Short task: Reproduce the full listing that appears beneath this instruction exactly.

Information provided:
-.-.-
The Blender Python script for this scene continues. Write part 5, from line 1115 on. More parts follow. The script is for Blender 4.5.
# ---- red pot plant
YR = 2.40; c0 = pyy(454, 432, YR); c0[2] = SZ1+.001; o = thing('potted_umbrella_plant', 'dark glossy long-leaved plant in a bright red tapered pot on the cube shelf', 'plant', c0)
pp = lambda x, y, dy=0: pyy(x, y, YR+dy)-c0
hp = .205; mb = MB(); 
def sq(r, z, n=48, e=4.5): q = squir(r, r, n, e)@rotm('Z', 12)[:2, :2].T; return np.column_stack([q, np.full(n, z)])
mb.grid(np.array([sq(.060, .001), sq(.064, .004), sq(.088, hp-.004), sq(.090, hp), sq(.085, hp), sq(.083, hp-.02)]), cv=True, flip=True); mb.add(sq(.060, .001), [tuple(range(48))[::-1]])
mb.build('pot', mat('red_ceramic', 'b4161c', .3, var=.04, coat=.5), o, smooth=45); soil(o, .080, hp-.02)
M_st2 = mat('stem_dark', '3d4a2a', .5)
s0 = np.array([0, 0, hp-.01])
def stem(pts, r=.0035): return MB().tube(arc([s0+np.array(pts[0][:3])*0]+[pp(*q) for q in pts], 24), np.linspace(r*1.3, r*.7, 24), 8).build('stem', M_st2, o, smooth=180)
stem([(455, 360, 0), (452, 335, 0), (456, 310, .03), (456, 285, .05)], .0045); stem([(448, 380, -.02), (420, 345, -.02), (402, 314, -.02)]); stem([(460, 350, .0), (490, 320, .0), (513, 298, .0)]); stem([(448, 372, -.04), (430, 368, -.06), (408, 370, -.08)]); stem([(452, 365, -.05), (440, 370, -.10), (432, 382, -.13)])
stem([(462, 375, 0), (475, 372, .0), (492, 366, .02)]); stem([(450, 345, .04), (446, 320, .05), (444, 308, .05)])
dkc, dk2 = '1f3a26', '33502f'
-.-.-
Solution to this task:
The Blender Python script for this scene continues. Write part 5, from line 1115 on. More parts follow. The script is for Blender 4.5.
# ---- red pot plant
YR = 2.40; c0 = pyy(454, 432, YR); c0[2] = SZ1+.001; o = thing('potted_umbrella_plant', 'dark glossy long-leaved plant in a bright red tapered pot on the cube shelf', 'plant', c0)
pp = lambda x, y, dy=0: pyy(x, y, YR+dy)-c0
hp = .205; mb = MB(); 
def sq(r, z, n=48, e=4.5): q = squir(r, r, n, e)@rotm('Z', 12)[:2, :2].T; return np.column_stack([q, np.full(n, z)])
mb.grid(np.array([sq(.060, .001), sq(.064, .004), sq(.088, hp-.004), sq(.090, hp), sq(.085, hp), sq(.083, hp-.02)]), cv=True, flip=True); mb.add(sq(.060, .001), [tuple(range(48))[::-1]])
mb.build('pot', mat('red_ceramic', 'b4161c', .3, var=.04, coat=.5), o, smooth=45); soil(o, .080, hp-.02)
M_st2 = mat('stem_dark', '3d4a2a', .5)
s0 = np.array([0, 0, hp-.01])
def stem(pts, r=.0035): return MB().tube(arc([s0+np.array(pts[0][:3])*0]+[pp(*q) for q in pts], 24), np.linspace(r*1.3, r*.7, 24), 8).build('stem', M_st2, o, smooth=180)
stem([(455, 360, 0), (452, 335, 0), (456, 310, .03), (456, 285, .05)], .0045); stem([(448, 380, -.02), (420, 345, -.02), (402, 314, -.02)]); stem([(460, 350, .0), (490, 320, .0), (513, 298, .0)]); stem([(448, 372, -.04), (430, 368, -.06), (408, 370, -.08)]); stem([(452, 365, -.05), (440, 370, -.10), (432, 382, -.13)])
stem([(462, 375, 0), (475, 372, .0), (492, 366, .02)]); stem([(450, 345, .04), (446, 320, .05), (444, 308, .05)])
dkc, dk2 = '1f3a26', '33502f'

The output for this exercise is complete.